LTC... Eric Vaucher, chef opérateur du son, témoigne

La Lettre AFC n°216

Jour triste aussi pour moi qui, comme beaucoup d’autres, a franchi les portes de ce temple, le cœur battant avant la projo des rushes, tout excité et follement inquiet de ce qu’on allait découvrir. Ne pas arriver en retard. Participer à la messe.

La carotte et le bâton que nous allions chercher, faisant fi des limitations de vitesse, des encombrements et des stationnements hasardeux, chaque soir ou chaque après midi, rituel bien huilé, durant lequel chacun jouait sa partition d’assistant ou de chef, après avoir reniflé l’acidité doucereuse du révélateur et être passé par les soutes grondantes et les salles des machines.
Aurions nous droit à la " Grande " qui faisaient de nous les premiers spectateurs privilégiés, dans ce qui ressemblait à un cinéma de province, de ces images sur pellicules qu’on avait vues " en vrai " quelques heures avant ?

J’y suis allé comme perchman avec la hantise que l’ombre cachée dans le pot de fleur, le montant de la fenêtre ou le pli du rideau, se révèle traitreusement aux yeux de tous ; que le bout de la bonnette qui titille le cadre dans la réserve ne s’appuie trop sur le trait pour finir par le dépasser et s’inviter dans le plan.
Quelles sont longues ces 10 ou 15 minutes, concentré de tant d’efforts et de passion ! La lumière se rallume.
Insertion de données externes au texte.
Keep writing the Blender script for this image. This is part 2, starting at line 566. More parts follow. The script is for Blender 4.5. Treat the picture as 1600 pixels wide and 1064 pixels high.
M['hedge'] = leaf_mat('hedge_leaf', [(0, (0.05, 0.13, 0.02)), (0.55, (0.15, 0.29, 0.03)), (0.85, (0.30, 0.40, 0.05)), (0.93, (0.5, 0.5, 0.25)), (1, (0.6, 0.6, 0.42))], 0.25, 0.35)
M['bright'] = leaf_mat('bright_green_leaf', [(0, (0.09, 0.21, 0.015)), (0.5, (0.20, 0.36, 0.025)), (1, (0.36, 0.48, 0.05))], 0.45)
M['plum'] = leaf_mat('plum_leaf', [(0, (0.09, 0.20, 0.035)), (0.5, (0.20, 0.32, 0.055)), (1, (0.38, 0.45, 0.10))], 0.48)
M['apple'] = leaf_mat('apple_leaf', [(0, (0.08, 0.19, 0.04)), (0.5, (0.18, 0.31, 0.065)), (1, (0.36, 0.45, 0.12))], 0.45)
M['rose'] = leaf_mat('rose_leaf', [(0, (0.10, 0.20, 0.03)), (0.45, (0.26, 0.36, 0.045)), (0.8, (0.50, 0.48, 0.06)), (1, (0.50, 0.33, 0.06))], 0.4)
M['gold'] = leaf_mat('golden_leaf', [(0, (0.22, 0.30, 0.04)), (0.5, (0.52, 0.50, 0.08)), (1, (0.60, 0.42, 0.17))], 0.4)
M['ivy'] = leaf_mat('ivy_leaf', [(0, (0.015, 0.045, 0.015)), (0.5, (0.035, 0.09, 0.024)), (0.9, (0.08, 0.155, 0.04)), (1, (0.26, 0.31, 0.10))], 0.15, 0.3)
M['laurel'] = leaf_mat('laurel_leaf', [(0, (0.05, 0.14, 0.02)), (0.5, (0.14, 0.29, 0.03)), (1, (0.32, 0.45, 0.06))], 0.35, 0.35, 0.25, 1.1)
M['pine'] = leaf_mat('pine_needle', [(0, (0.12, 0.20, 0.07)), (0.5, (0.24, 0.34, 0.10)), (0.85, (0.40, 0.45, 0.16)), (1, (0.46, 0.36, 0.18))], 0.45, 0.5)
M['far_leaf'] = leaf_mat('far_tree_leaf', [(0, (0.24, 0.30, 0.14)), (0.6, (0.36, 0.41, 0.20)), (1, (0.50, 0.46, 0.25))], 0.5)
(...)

Tout s’est bien passé. Sentiment de liberté. Rendez-vous au tabac, de l’autre côté de la rue, pour refaire les plans, ajuster le tir, affiner, se persuader que demain on fera mieux.

Puis j’y suis allé comme ingénieur du son. Mêmes angoisses, mêmes plaisirs, mêmes joies, mêmes déceptions, avec un cran de responsabilité en plus.
Voilà ce à quoi que la triste actualité me fait penser.